Negotiations ensued between Berkeley campus administrators and the park builders, but before their conclusion, Gov. Ronald Reagan, in an attempt to solidify his conservative political base, intervened by sending police to remove landscaping that had already been planted by park proponents, and to fence the park. After a noon rally at Sproul Plaza, students and community members, at the urging of the Associated Students of the University of California (ASUC) president, marched to the site and a riot erupted. Student James Rictor was shot and killed by police, who reported that he was throwing reinforcing bars at them from a rooftop. Alan Blanchard was blinded by police buckshot.
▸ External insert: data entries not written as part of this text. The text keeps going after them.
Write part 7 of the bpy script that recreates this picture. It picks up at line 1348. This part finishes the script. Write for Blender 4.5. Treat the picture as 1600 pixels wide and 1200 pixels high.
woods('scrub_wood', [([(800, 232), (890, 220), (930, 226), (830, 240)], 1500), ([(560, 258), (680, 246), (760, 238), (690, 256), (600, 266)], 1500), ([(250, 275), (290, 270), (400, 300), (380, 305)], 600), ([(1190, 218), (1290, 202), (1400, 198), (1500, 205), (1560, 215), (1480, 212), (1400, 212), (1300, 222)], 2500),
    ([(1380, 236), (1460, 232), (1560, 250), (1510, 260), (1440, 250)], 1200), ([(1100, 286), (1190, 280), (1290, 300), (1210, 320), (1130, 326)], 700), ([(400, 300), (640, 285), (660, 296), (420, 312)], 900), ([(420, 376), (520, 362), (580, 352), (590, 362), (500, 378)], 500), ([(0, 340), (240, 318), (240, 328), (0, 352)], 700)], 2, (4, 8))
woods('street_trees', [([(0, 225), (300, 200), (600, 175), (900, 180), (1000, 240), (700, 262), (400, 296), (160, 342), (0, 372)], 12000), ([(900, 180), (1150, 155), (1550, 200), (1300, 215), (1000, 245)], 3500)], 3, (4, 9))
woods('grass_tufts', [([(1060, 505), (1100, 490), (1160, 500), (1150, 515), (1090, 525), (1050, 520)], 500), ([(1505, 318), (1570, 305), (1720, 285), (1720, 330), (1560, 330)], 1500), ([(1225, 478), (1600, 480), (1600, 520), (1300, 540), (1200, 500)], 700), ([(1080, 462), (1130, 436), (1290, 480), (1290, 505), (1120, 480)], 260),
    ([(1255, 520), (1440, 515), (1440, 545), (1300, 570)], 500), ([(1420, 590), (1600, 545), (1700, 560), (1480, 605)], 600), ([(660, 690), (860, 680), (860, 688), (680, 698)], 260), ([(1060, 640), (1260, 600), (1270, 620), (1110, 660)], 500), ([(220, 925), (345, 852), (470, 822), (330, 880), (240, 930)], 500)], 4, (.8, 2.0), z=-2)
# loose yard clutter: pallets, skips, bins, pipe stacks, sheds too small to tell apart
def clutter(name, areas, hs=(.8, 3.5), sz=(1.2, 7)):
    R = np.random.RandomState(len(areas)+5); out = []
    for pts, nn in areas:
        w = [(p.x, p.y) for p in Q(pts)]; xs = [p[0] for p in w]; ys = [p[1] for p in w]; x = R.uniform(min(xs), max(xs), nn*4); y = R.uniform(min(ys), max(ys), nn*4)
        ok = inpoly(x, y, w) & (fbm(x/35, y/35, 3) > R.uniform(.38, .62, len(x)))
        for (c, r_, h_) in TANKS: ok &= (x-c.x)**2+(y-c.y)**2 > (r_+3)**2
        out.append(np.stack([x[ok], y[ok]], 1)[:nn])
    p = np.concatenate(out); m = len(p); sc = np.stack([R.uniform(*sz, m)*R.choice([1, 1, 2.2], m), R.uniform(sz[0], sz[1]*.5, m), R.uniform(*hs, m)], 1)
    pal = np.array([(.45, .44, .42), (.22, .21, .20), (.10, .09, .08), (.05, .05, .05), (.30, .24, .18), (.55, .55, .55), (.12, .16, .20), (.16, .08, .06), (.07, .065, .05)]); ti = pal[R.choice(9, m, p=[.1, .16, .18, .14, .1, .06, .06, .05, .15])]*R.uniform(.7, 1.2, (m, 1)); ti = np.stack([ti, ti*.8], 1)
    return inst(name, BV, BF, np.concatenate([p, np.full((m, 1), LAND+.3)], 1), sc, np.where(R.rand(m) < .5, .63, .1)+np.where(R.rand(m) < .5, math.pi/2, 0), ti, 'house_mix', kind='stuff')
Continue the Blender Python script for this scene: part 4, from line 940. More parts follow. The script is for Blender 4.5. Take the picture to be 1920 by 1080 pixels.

On May 30, 1969, a peaceful demonstration of 30,000 people marched through Berkeley, not just to support the park, but also to protest the intervention by, and action of police, most notably the Alameda County Sheriff’s officers. Ultimately the university capitulated on the use of the land and People’s Park was born.
Connecting past and present
In his famous 1963 speech in Washington, the Reverend Martin Luther King Jr. declared: “I have a dream that this nation will rise up and live out the true meaning of its creed: We hold these truths to be self-evident that all men are created equal. I have a dream that one day on the red hills of Georgia, the sons of former slaves and the sons of former slave owners will be able to sit down on the table of brotherhood. I have a dream.”
Today, King’s words still ring true and hold the power to inspire a new generation to rise up and demand equality, justice and fairness for all. Students in the 1960s understood the stakes and made sacrifices to uphold free speech, end the war in Vietnam, and build a community park whose message continues to resonate more than a half century on. What students choose to do today to challenge the levers of power can mean everything for our future and the future of our planet.